Scene script records:
* * * * * * * * *

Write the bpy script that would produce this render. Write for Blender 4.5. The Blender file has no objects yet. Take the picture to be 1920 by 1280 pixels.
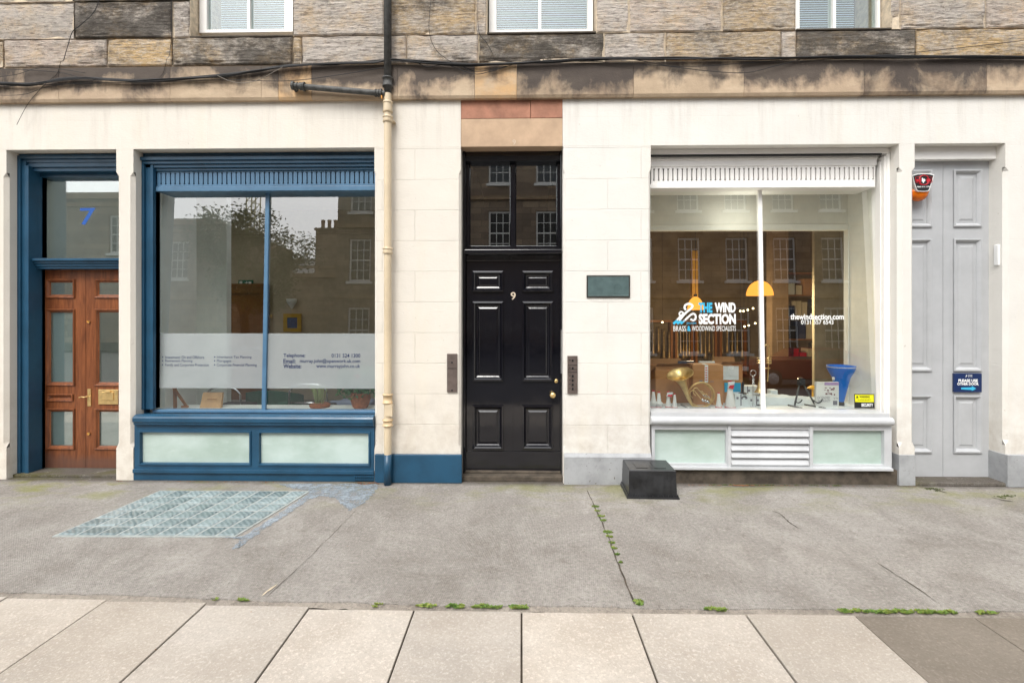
import bpy, bmesh, math, random
from mathutils import Vector, Matrix, Euler, noise as mnoise
random.seed(7)
S = bpy.context.scene
COL = S.collection
# ------------------------------------------------------------------ camera, sky, sun, exposure
F, D, H = 900.0, 4.63, 1.62
TH = math.atan(18/900)
cd = bpy.data.cameras.new('camera'); cam = bpy.data.objects.new('camera', cd); COL.objects.link(cam)
cam.location = (0, -D, H); cam.rotation_euler = (math.radians(90), 0, TH)
cd.sensor_width = 36; cd.lens = F/1920*36; cd.shift_y = -50/1920; cd.clip_start = .05; cd.clip_end = 1500
S.camera = cam
W = bpy.data.worlds.new('World'); S.world = W; W.use_nodes = True
wn = W.node_tree; wn.nodes.clear()
sky = wn.nodes.new('ShaderNodeTexSky'); sky.sky_type = 'NISHITA'; sky.sun_disc = False
SUN_EL, SUN_AZ = math.radians(52), math.radians(200)     # azimuth measured clockwise from +Y
sky.sun_elevation = SUN_EL; sky.sun_rotation = SUN_AZ
sky.air_density = 1.2; sky.dust_density = 3.0
hs = wn.nodes.new('ShaderNodeHueSaturation'); hs.inputs['Saturation'].default_value = .16
bg = wn.nodes.new('ShaderNodeBackground'); bg.inputs['Strength'].default_value = .15
wo = wn.nodes.new('ShaderNodeOutputWorld')
wn.links.new(sky.outputs[0], hs.inputs['Color']); wn.links.new(hs.outputs[0], bg.inputs[0]); wn.links.new(bg.outputs[0], wo.inputs[0])
sl = bpy.data.lights.new('sun', 'SUN'); sl.energy = 1.0; sl.angle = math.radians(25); sl.color = (1, .96, .9)
so = bpy.data.objects.new('sun', sl); COL.objects.link(so)
sd = Vector((math.sin(SUN_AZ)*math.cos(SUN_EL), math.cos(SUN_AZ)*math.cos(SUN_EL), math.sin(SUN_EL)))
so.rotation_euler = sd.to_track_quat('Z', 'Y').to_euler(); so.location = (0, -10, 20)
S.view_settings.view_transform = 'Standard'; S.view_settings.look = 'None'; S.view_settings.gamma = 1
S.view_settings.exposure = 0.97
S.cycles.use_denoising = True
S.cycles.max_bounces = 8; S.cycles.transparent_max_bounces = 16; S.cycles.sample_clamp_indirect = 4

# ------------------------------------------------------------------ measuring helpers (photo pixel on a real plane y = const)
def X(u, y=0.0):
    a = (u-960)/F; c, s = math.cos(TH), math.sin(TH)
    t = (y+D)/(c+a*s)
    return t*(-s+a*c)
def Z(v, y=0.0, u=978):
    a = (u-960)/F; c, s = math.cos(TH), math.sin(TH)
    t = (y+D)/(c+a*s)
    return H+(590-v)/F*t
def G(u, v, z=0.0):
    b = (590-v)/F; t = (z-H)/b
    a = (u-960)/F; c, s = math.cos(TH), math.sin(TH)
    return (t*(-s+a*c), -D+t*(c+a*s))

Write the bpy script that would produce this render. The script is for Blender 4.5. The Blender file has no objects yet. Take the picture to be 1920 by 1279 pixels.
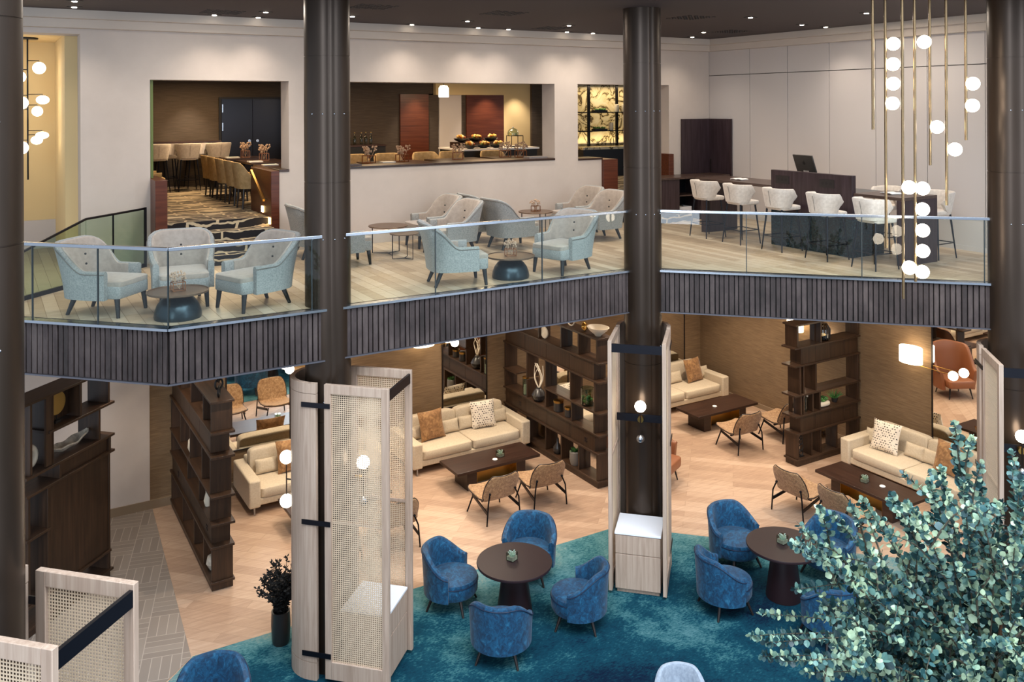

* * * * * * * * *

### DIRECTIONS
Set down the complete material exactly, but do not include the images.

### PROBLEM SOLUTION
Write the bpy script that would produce this render. Write for Blender 4.5. The Blender file has no objects yet. Take the picture to be 1920 by 1280 pixels.
import bpy, bmesh, math, random
from mathutils import Vector, Matrix, Euler, noise as mnoise
random.seed(7)
S = bpy.context.scene
COL = S.collection
# ------------------------------------------------------------------ camera, sky, sun, exposure
F, D, H = 900.0, 4.63, 1.62
TH = math.atan(18/900)
cd = bpy.data.cameras.new('camera'); cam = bpy.data.objects.new('camera', cd); COL.objects.link(cam)
cam.location = (0, -D, H); cam.rotation_euler = (math.radians(90), 0, TH)
cd.sensor_width = 36; cd.lens = F/1920*36; cd.shift_y = -50/1920; cd.clip_start = .05; cd.clip_end = 1500
S.camera = cam
W = bpy.data.worlds.new('World'); S.world = W; W.use_nodes = True
wn = W.node_tree; wn.nodes.clear()
sky = wn.nodes.new('ShaderNodeTexSky'); sky.sky_type = 'NISHITA'; sky.sun_disc = False
SUN_EL, SUN_AZ = math.radians(52), math.radians(200)     # azimuth measured clockwise from +Y
sky.sun_elevation = SUN_EL; sky.sun_rotation = SUN_AZ
sky.air_density = 1.2; sky.dust_density = 3.0
hs = wn.nodes.new('ShaderNodeHueSaturation'); hs.inputs['Saturation'].default_value = .16
bg = wn.nodes.new('ShaderNodeBackground'); bg.inputs['Strength'].default_value = .15
wo = wn.nodes.new('ShaderNodeOutputWorld')
wn.links.new(sky.outputs[0], hs.inputs['Color']); wn.links.new(hs.outputs[0], bg.inputs[0]); wn.links.new(bg.outputs[0], wo.inputs[0])
sl = bpy.data.lights.new('sun', 'SUN'); sl.energy = 1.0; sl.angle = math.radians(25); sl.color = (1, .96, .9)
so = bpy.data.objects.new('sun', sl); COL.objects.link(so)
sd = Vector((math.sin(SUN_AZ)*math.cos(SUN_EL), math.cos(SUN_AZ)*math.cos(SUN_EL), math.sin(SUN_EL)))
so.rotation_euler = sd.to_track_quat('Z', 'Y').to_euler(); so.location = (0, -10, 20)
S.view_settings.view_transform = 'Standard'; S.view_settings.look = 'None'; S.view_settings.gamma = 1
S.view_settings.exposure = 0.97
S.cycles.use_denoising = True
S.cycles.max_bounces = 8; S.cycles.transparent_max_bounces = 16; S.cycles.sample_clamp_indirect = 4

# ------------------------------------------------------------------ measuring helpers (photo pixel on a real plane y = const)
def X(u, y=0.0):
    a = (u-960)/F; c, s = math.cos(TH), math.sin(TH)
    t = (y+D)/(c+a*s)
    return t*(-s+a*c)
def Z(v, y=0.0, u=978):
    a = (u-960)/F; c, s = math.cos(TH), math.sin(TH)
    t = (y+D)/(c+a*s)
    return H+(590-v)/F*t
def G(u, v, z=0.0):
    b = (590-v)/F; t = (z-H)/b
    a = (u-960)/F; c, s = math.cos(TH), math.sin(TH)
    return (t*(-s+a*c), -D+t*(c+a*s))

Write the bpy script that would produce this render. The script is for Blender 4.5. The Blender file has no objects yet. Take the picture to be 1920 by 1279 pixels.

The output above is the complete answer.